Supermom syndrome

Saturday, November 22, 2014

When I became a stay at home mom, my oldest son was 1 year old. My husband and I made the scary decision to leave our families behind and the comfort of home and travel the world via the Army. The fact that I was going to be able to leave my highly stressful job to stay at home with our son was a huge blessing to me. I made it my life mission to be the best stay at home mom. We did crafts, field trips, play dates and started so many family traditions. I improved my cooking skills and life overall was good. Fast forward several years, we were blessed with our second son and reality hit. It's TOUGH to juggle all these fun things with two kids demanding your time, with two very different needs. I spent the majority of my 2nd son's first year trying to keep up with the mom I used to be. I stressed and more times than not failed. Honestly I struggled to adjust to being a mom of two. I couldn't keep up and one day it hit me.. somewhere along the way I had attempted to be super mom. I had to face the facts that life with two boys was different, so what if the house was a little messy or if the snacks for school were purchased rather than homemade. I had to give myself permission to not be so perfect.. or honestly.. give myself permission for people to see I wasn't perfect. I mean, if us moms were being honest isn't that what it comes to sometimes? We can stress, fuss at our husband and kids, and put way too much on our plate and it's all okay as long as we appear happy and like we have it all together. But, us women know.. we KNOW that being supermom and having it all together comes at a price. We know that something will suffer, whether it's peace at home, our schedule or even our sanity, all so we can appear to have it all together. When we truly stop and think about it it doesn't make much since, but why do we still do it?!

I honestly have no idea why we do it.
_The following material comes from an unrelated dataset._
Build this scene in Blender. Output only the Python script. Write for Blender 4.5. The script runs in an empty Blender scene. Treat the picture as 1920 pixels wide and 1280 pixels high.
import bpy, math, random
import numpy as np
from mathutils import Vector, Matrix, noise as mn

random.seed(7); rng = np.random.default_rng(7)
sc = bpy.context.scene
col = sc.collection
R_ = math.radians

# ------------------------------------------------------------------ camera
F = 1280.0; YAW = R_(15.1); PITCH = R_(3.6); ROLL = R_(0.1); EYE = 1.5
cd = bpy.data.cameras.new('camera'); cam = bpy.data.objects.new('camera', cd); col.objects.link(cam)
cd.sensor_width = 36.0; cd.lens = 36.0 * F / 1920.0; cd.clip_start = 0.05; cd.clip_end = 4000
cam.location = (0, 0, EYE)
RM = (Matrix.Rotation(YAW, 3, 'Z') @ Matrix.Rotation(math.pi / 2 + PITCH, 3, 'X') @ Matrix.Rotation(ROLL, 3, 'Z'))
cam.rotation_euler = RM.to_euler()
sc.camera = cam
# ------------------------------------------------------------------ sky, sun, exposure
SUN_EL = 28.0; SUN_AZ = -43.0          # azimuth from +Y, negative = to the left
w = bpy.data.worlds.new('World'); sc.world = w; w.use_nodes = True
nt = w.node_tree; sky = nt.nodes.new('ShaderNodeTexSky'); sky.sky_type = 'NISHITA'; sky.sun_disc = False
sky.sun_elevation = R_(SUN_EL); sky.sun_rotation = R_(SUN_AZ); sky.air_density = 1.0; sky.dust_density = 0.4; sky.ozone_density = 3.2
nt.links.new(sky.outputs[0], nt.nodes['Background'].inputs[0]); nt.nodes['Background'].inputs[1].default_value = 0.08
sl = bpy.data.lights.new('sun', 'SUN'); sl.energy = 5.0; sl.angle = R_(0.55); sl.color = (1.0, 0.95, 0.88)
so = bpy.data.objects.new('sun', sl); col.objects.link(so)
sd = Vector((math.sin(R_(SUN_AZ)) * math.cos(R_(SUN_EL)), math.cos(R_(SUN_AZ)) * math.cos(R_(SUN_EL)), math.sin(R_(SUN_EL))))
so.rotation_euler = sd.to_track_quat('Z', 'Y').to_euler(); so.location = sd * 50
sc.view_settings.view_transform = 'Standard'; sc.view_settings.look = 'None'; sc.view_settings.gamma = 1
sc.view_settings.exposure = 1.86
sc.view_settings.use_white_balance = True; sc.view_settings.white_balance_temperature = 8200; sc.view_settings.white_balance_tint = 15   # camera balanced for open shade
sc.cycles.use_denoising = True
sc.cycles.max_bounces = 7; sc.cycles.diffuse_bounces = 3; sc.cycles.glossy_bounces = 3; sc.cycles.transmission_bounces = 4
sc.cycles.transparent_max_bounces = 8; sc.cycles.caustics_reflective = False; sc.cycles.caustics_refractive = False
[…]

Maybe because us stay at home moms feel we aren't worthy unless we are trying to take over the world with our homemade cookies, crafts and awesomeness. Maybe it's our need to feel valued and loved? Maybe society has set an impossible standard for us to live up to. Ugh, I don't know.. but I think it's time for us women to release ourselves from those chains. Lets give ourselves the freedom to be the amazing mothers that God made us to be, even in all of our imperfections. I want to be bold enough to let more of me shine through, even if that me is a little less organized, a little less crafty and maybe not so put together. I want to put my extra energy into my children and my husband. What if instead of stressing over those homemade snacks I picked up a fruit tray and snuggled my family instead? Today I want to remind you that it's okay not to be perfect. In fact, imperfection is refreshing to me.  Life is messy, lets stop pretending like it's not. What if, as women, we encouraged each other rather than competed with each other? What if we gave ourselves a little extra grace on those days where life is especially hard. I'm taking off my supermom cape. Anyone want to join me? 
Who can find a virtuous wife? For her worth is far above rubies.